CHALLENGE:
Your copy of the material must match it exactly, except that pictures are dropped.

COLLECTED DATA:
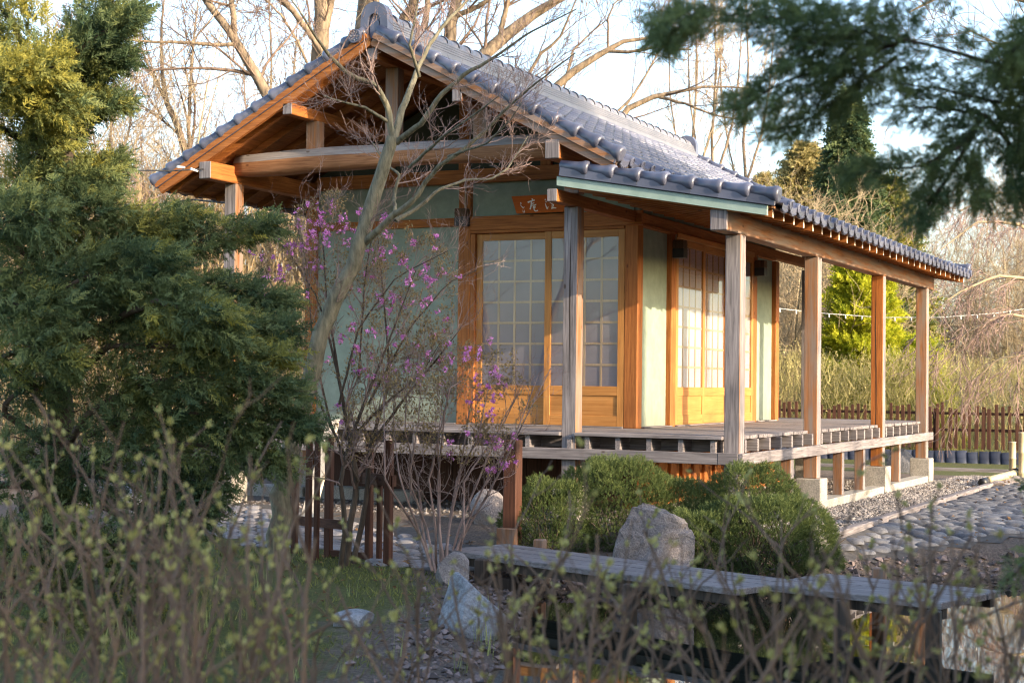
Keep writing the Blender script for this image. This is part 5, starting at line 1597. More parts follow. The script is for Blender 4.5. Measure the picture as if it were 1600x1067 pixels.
st1 = [[(540, 915, 11.7, 8), (548, 820, 11.7, 7), (560, 760, 11.75, 6), (545, 690, 11.8, 5), (530, 600, 11.9, 3.5), (500, 480, 12, 2), (450, 400, 12.1, 1)],
       [(530, 915, 11.6, 7), (540, 830, 11.5, 6), (530, 750, 11.5, 5), (560, 660, 11.6, 4), (600, 560, 11.6, 2.5), (650, 430, 11.6, 1)],
       [(548, 915, 11.8, 7), (570, 800, 11.9, 6), (580, 700, 11.9, 4.5), (610, 600, 12, 3), (600, 480, 12, 2), (590, 370, 12, 1)],
       [(560, 760, 11.7, 4), (520, 680, 11.6, 3), (490, 560, 11.7, 2), (480, 430, 11.8, 1), (470, 370, 11.9, .7)],
       [(560, 760, 11.7, 3.4), (500, 640, 11.8, 2.6), (450, 520, 12, 1.8), (415, 430, 12.2, .9)], [(530, 600, 11.9, 3), (510, 470, 12, 2), (505, 390, 12.1, 1.4), (495, 335, 12.2, .8)], [(560, 600, 11.9, 2.6), (570, 450, 11.9, 1.8), (580, 380, 11.9, 1.2), (585, 325, 12, .7)],
       [(560, 680, 11.7, 3), (600, 640, 11.6, 2.4), (660, 590, 11.6, 1.6), (690, 540, 11.6, .8)],
       [(580, 700, 11.9, 4), (640, 620, 11.8, 3), (690, 560, 11.7, 2), (720, 520, 11.6, 1)], [(575, 640, 11.9, 3), (640, 520, 11.9, 2), (700, 450, 11.9, 1.2), (745, 430, 11.9, .8)],
       [(530, 640, 11.8, 3), (560, 520, 11.7, 2.2), (620, 440, 11.6, 1.4), (700, 400, 11.5, .8)]]
az1, tips1, td1 = azalea('tall azalea with dark forked stems and magenta flowers before the left green wall', st1, e1, 8, 14000, 80, [(17, .22, .55), (4, .10, .28), (3, .05, .14)], .85)
st2 = []
for k in range(13):
    a = (k - 6) / 6
    x0 = 690 + 14 * a + RNG.normal() * 6
    st2.append([(x0, 900 - abs(a) * 10, 12.0 + RNG.normal() * .1, 3.4), (x0 + 25 * a, 830, 12 + RNG.normal() * .1, 2.9), (x0 + 62 * a + RNG.normal() * 8, 750, 12 + RNG.normal() * .15, 2.3), (x0 + 100 * a + 22, 660 + RNG.normal() * 20, 12 + RNG.normal() * .2, 1.5), (x0 + 120 * a + 40, 575 + 25 * abs(a) + RNG.normal() * 15, 12 + RNG.normal() * .25, .8)])
e2 = [(720, 640, 95, 90), (650, 640, 80, 70), (770, 650, 65, 90), (760, 570, 50, 40)]
az2, tips2, td2 = azalea('fine-twigged azalea with many pale stems fanning up before the double doors', st2, e2, 8, 5200, 60, [(9, .15, .40), (4, .08, .22), (3, .04, .12)])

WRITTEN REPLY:
Keep writing the Blender script for this image. This is part 5, starting at line 1597. More parts follow. The script is for Blender 4.5. Measure the picture as if it were 1600x1067 pixels.
st1 = [[(540, 915, 11.7, 8), (548, 820, 11.7, 7), (560, 760, 11.75, 6), (545, 690, 11.8, 5), (530, 600, 11.9, 3.5), (500, 480, 12, 2), (450, 400, 12.1, 1)],
       [(530, 915, 11.6, 7), (540, 830, 11.5, 6), (530, 750, 11.5, 5), (560, 660, 11.6, 4), (600, 560, 11.6, 2.5), (650, 430, 11.6, 1)],
       [(548, 915, 11.8, 7), (570, 800, 11.9, 6), (580, 700, 11.9, 4.5), (610, 600, 12, 3), (600, 480, 12, 2), (590, 370, 12, 1)],
       [(560, 760, 11.7, 4), (520, 680, 11.6, 3), (490, 560, 11.7, 2), (480, 430, 11.8, 1), (470, 370, 11.9, .7)],
       [(560, 760, 11.7, 3.4), (500, 640, 11.8, 2.6), (450, 520, 12, 1.8), (415, 430, 12.2, .9)], [(530, 600, 11.9, 3), (510, 470, 12, 2), (505, 390, 12.1, 1.4), (495, 335, 12.2, .8)], [(560, 600, 11.9, 2.6), (570, 450, 11.9, 1.8), (580, 380, 11.9, 1.2), (585, 325, 12, .7)],
       [(560, 680, 11.7, 3), (600, 640, 11.6, 2.4), (660, 590, 11.6, 1.6), (690, 540, 11.6, .8)],
       [(580, 700, 11.9, 4), (640, 620, 11.8, 3), (690, 560, 11.7, 2), (720, 520, 11.6, 1)], [(575, 640, 11.9, 3), (640, 520, 11.9, 2), (700, 450, 11.9, 1.2), (745, 430, 11.9, .8)],
       [(530, 640, 11.8, 3), (560, 520, 11.7, 2.2), (620, 440, 11.6, 1.4), (700, 400, 11.5, .8)]]
az1, tips1, td1 = azalea('tall azalea with dark forked stems and magenta flowers before the left green wall', st1, e1, 8, 14000, 80, [(17, .22, .55), (4, .10, .28), (3, .05, .14)], .85)
st2 = []
for k in range(13):
    a = (k - 6) / 6
    x0 = 690 + 14 * a + RNG.normal() * 6
    st2.append([(x0, 900 - abs(a) * 10, 12.0 + RNG.normal() * .1, 3.4), (x0 + 25 * a, 830, 12 + RNG.normal() * .1, 2.9), (x0 + 62 * a + RNG.normal() * 8, 750, 12 + RNG.normal() * .15, 2.3), (x0 + 100 * a + 22, 660 + RNG.normal() * 20, 12 + RNG.normal() * .2, 1.5), (x0 + 120 * a + 40, 575 + 25 * abs(a) + RNG.normal() * 15, 12 + RNG.normal() * .25, .8)])
e2 = [(720, 640, 95, 90), (650, 640, 80, 70), (770, 650, 65, 90), (760, 570, 50, 40)]
az2, tips2, td2 = azalea('fine-twigged azalea with many pale stems fanning up before the double doors', st2, e2, 8, 5200, 60, [(9, .15, .40), (4, .08, .22), (3, .04, .12)])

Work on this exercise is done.